人間は最近さまざまなロボットをつくりはじめています。はじめは姿かたちは人間と似ても似つかない単機能の専用ロボットばかりでしたが、最近は人間の形をした人間型ロボットが視野に入りはじめています。鉄腕アトムで代表されるように、このような人間型ロボットも技術屋たちの夢でした。これは工学的手段による人間製造です。最近はクローン人間という生物学的手段による人間製造も話題になりはじめています。制止しようとする側と、強行しようとする側がホットな論争をはじめるほどになっています。なぜ人間は、自分と同じ人間をつくることに、これほどの執念を燃やすのでしょうか。それは、自分自身がつくられたものだからです。人間の霊的レベルから見れば、人間は自分で自分の肉体をつくってこの物質世界に送り込んだのです。それは卵子と精子の結合によって自動的に生み出されるように見えますが、それは意識が肉体をつくる過程が、物質という側面から見ればそのように見えるということです。

通信の速さも人間が執拗に求め続けた分野でした。長い間、紙に書いた郵便物を運搬する以外に通信の手段はありませんでしたが、十九世紀の終わりに電気による通信が発明されてから様子が一変しました。二十世紀の終わりには電話は場所につくものから個人に所属するものに変化しました。今では、多くの人が毎日四六時中携帯電話を持ち歩き、いつでもどこでもだれとでも、即時にコミュニケーションを取れる環境を手に入れています。イリジウム計画(66個の人工衛星を飛ばし、極地や砂漠の真中からでも携帯電話で世界と通信できるようにするという野心的な計画。経済的に成り立たず、計画は縮小して実施される見通し。)という一見して経済的には成立しそうもない計画が多くの人の心を捉えたのも、瞬時にだれとでも直接つながることができる霊的世界の状況をこの地上に再現したいという欲求を、私たち人間が無意識に感じているからです。

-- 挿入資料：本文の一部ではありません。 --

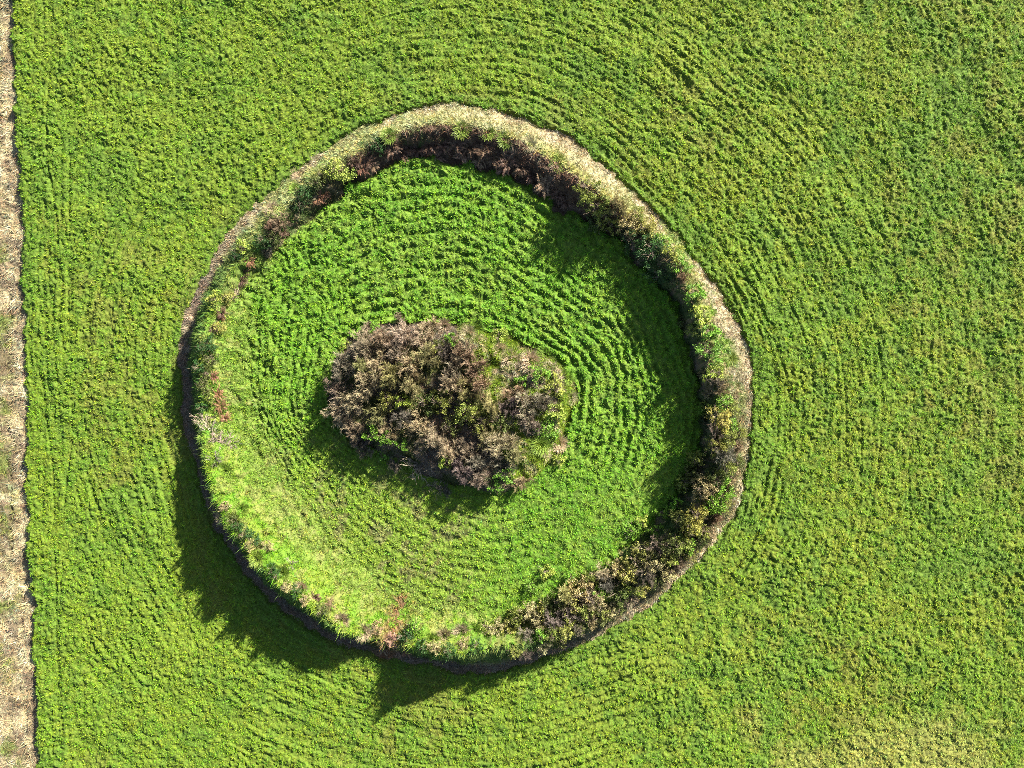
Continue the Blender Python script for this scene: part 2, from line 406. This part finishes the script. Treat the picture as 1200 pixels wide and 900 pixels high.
BOX = (-35, 35, -27, 27)
def thin(x, y, L):
    rw, rs = rows(L, x, y)
    return RNG.random(len(x)) > rw * rs * .75
sow('crop_grass', FIELD, 1500000, BOX, (.06, .17), (.018, .045), (.4, 1.35), M_GRASS, 'short yellow-green grass covering the field outside the ring', 'grass', colj=.34, keep=thin)
RB = (CX - 18.5, CX + 18.5, CY - 18.5, CY + 18.5)
sow('lush_grass', INSIDE, 620000, RB, (.08, .2), (.02, .045), (.5, 1.3), M_GRASS, 'lush bright green grass inside the ring around the thicket', 'grass', keep=thin)
def dryish(c, x, y, L): return c
sow('bank_grass', BANK, 900000, RB, (.10, .28), (.015, .035), (.3, 1.25), M_DRY, 'rough straw and lime-green grass covering the ring bank', 'grass', colj=.28)
sow('mound_grass', MND, 900000, (MX - 8, MX + 8, MY - 6, MY + 6), (.1, .25), (.015, .035), (.4, 1.3), M_DRY, 'rough grass and dead stalks between the thicket shrubs', 'grass',
    colj=.3, keep=lambda x, y, L: RNG.random(len(x)) < .45)
sow('dry_grass', STRIP, 150000, (-35, -26.5, -27, 27), (.12, .5), (.014, .035), (.9, 1.5), M_DRY, 'pale trampled straw covering the strip beside the field', 'dry grass', colj=.3)

# ------------------------------------------------------------------ shrubs: templates in unit size (radius 1, height 1)
def norm(v): return v / np.maximum(np.linalg.norm(v, axis=-1, keepdims=True), 1e-9)

def prisms(A, B, ra, rb):
    """three-sided tapered sticks from A to B"""
    n = len(A); d = norm(B - A)
    up = np.where(np.abs(d[:, 2:3]) > .9, np.array([[1., 0, 0]]), np.array([[0, 0, 1.]]))
    s = norm(np.cross(d, up)); t = np.cross(d, s)
    V = []
    for P, rr in ((A, ra), (B, rb)):
        for k in range(3):
            a = 2 * math.pi * k / 3
            V.append(P + (s * math.cos(a) + t * math.sin(a)) * rr[:, None])
    V = np.stack(V, 1).reshape(-1, 3)
    b = np.arange(n)[:, None] * 6
    F = np.concatenate([b + np.array([[k, (k + 1) % 3, 3 + (k + 1) % 3, 3 + k]]) for k in range(3)], 0)
    return V, F

def quads(C, size, g, flat=0.5, aspect=.6):
    """leaf-sized faces at random tilts round the centres C"""
    n = len(C); nrm = norm(g.normal(size=(n, 3)) + np.array([0, 0, flat]) )
    a = norm(np.cross(nrm, g.normal(size=(n, 3)))); b = np.cross(nrm, a)
    a = a * (size / 2)[:, None]; b = b * (size * aspect / 2)[:, None]
    V = np.stack([C - a, C + b, C + a, C - b], 1).reshape(-1, 3)
    return V, np.arange(4 * n).reshape(-1, 4)

def tintv(n, k, g, sd=.18):
    return np.repeat((1 + g.normal(0, sd, (n, 1))).clip(.45, 1.6) * (1 + g.normal(0, .05, (n, 3))), k, 0)

def limb_set(g, nl, ns, el=(20, 85), curve=.25, thick=.03, droop=0.0):
    az = g.uniform(0, 2 * np.pi, nl); e = np.radians(g.uniform(el[0], el[1], nl)); ln = g.uniform(.75, 1.12, nl)
    d = np.stack([np.cos(az) * np.cos(e), np.sin(az) * np.cos(e), np.sin(e)], 1)
    base = np.stack([g.normal(0, .10, nl), g.normal(0, .10, nl), np.zeros(nl) - .03], 1)
    A, B, ra, rb = [], [], [], []
    pts = []
    cur = base; dd = d.copy(); K = 4
    for k in range(K):
        nxt = cur + dd * (ln / K)[:, None]
        A.append(cur); B.append(nxt); ra.append(np.full(nl, thick * (1 - k / K * .7))); rb.append(np.full(nl, thick * (1 - (k + 1) / K * .7)))
        pts.append((cur, nxt)); cur = nxt; dd = norm(dd + g.normal(0, curve, (nl, 3)) + np.array([0, 0, -droop]))
    # side shoots
    li = g.integers(0, nl, ns); ki = g.integers(1, K, ns); t = g.random(ns)[:, None]
    P = np.array([pts[k][0][l] for k, l in zip(ki, li)]); Qp = np.array([pts[k][1][l] for k, l in zip(ki, li)])
    S = P * (1 - t) + Qp * t
    sd_ = norm(norm(Qp - P) * .9 + g.normal(0, .55, (ns, 3)) + np.array([0, 0, .25 - droop]))
    E = S + sd_ * g.uniform(.18, .42, ns)[:, None]
    A.append(S); B.append(E); ra.append(np.full(ns, thick * .4)); rb.append(np.full(ns, thick * .15))
    A, B, ra, rb = map(np.concatenate, (A, B, ra, rb))
    return A, B, ra, rb, S, E

def clampz(V, zmin=-.05):
    V = V.copy(); V[:, 2] = np.maximum(V[:, 2], zmin); return V

def t_twiggy(seed, dense=1.0):
    g = np.random.default_rng(seed)
    A, B, ra, rb, S, E = limb_set(g, 20, 230, el=(12, 88), thick=.022)
    V, F = prisms(A, B, ra, rb)
    br = mesh_np('branches', clampz(V), F, tintv(len(A), 6, g, .12), M_TWIG)
    n = int(2600 * dense); k = g.integers(0, len(S), n); t = g.random((n, 1)) ** .6
    a = S[k] * (1 - t) + E[k] * t
    d = norm(norm(E[k] - S[k]) + g.normal(0, .6, (n, 3)) + np.array([0, 0, .2]))
    b = a + d * g.uniform(.10, .26, n)[:, None]
    V, F = prisms(a, b, np.full(n, .0068), np.full(n, .003))
    tw = mesh_np('twigs', clampz(V), F, tintv(n, 6, g, .3), M_TWIG)
    return [('branches', br, .8), ('twigs', tw, 1.0)]

def t_leafy(seed, leaf=.075, nl=3000, lumps=60, flat=.6, tight=1.0):
    g = np.random.default_rng(seed)
    A, B, ra, rb, S, E = limb_set(g, 16, 90, el=(15, 85), thick=.02)
    V, F = prisms(A, B, ra, rb)
    br = mesh_np('branches', clampz(V), F, tintv(len(A), 6, g, .12), M_TWIG)
    az = g.uniform(0, 2 * np.pi, lumps); e = np.arcsin(g.uniform(.0, 1, lumps)); rr = g.uniform(.55, 1.0, lumps) * (1 + .2 * np.sin(az * 3 + seed))
    C = np.stack([np.cos(az) * np.cos(e), np.sin(az) * np.cos(e), np.sin(e)], 1) * rr[:, None]
    k = g.integers(0, lumps, nl); sg = g.uniform(.07, .15, lumps) * tight
    P = C[k] + g.normal(size=(nl, 3)) * sg[k][:, None]
    V, F = quads(P, g.uniform(.6, 1.3, nl) * leaf, g, flat)
    lump_t = (1 + g.normal(0, .16, lumps))[k]
    tt = np.repeat(lump_t[:, None] * (1 + g.normal(0, .2, (nl, 1))), 4, 0) * np.ones((1, 3))
    fo = mesh_np('foliage', clampz(V), F, tt.clip(.35, 1.8), M_LEAF)
    return [('branches', br, .6), ('foliage', fo, 1.0)]

def t_dead(seed):
    g = np.random.default_rng(seed)
    A, B, ra, rb, S, E = limb_set(g, 24, 240, el=(3, 60), thick=.022, curve=.28, droop=.12)
    V, F = prisms(A[:96], B[:96], ra[:96], rb[:96])
    br = mesh_np('branches', clampz(V), F, tintv(96, 6, g, .15), M_TWIG)
    V, F = prisms(S, E, np.full(len(S), .012), np.full(len(S), .005))
    tw = mesh_np('twigs', clampz(V), F, tintv(len(S), 6, g, .2), M_TWIG)
    return [('branches', br, 1.0), ('twigs', tw, .95)]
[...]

インターネットも通信の世界における革命でした。それは、最初は米国の軍事目的で開発されたものですが、民間に開放されてからあっという間に世界中にひろがり、今では世界中の人が、パソコンを持ちさえすれば、世界のどことでも、だれとでも、データのやり取りをできるようになっています。世界中の人が提供する個性的なホームページは、全世界の人の共有するデータベースの役割を果たしはじめています。これも、霊的世界においてはあらゆる情報に時間と空間の制約なしにアクセスできるということを、この地上に再現しようとする試みなのです。

人間は無意識のうちに、霊的世界と同じ状態をこの物質宇宙の中につくり出そうとしています。したがって技術が進歩するにつれて物質世界は霊的世界に似てくるのです。釈迦の時代にも、キリストの時代にも、インターネットのようなものはありませんでした。したがって霊的世界のことを説明しようにも、適切なたとえがつくれなかったのです。もし釈迦やキリストがいまおられたら、きっとインターネットをたとえ話の材料に使われるでしょう。

どんな世界像も霊的世界の真実にくらべたら、おおざっぱな比喩に過ぎません。けれども、人間の理解力は、適切なイメージが描けたときに大きく進歩します。本書に紹介した新しい世界像は、霊的世界が持っているさまざまな性質を理解する助けになると思います。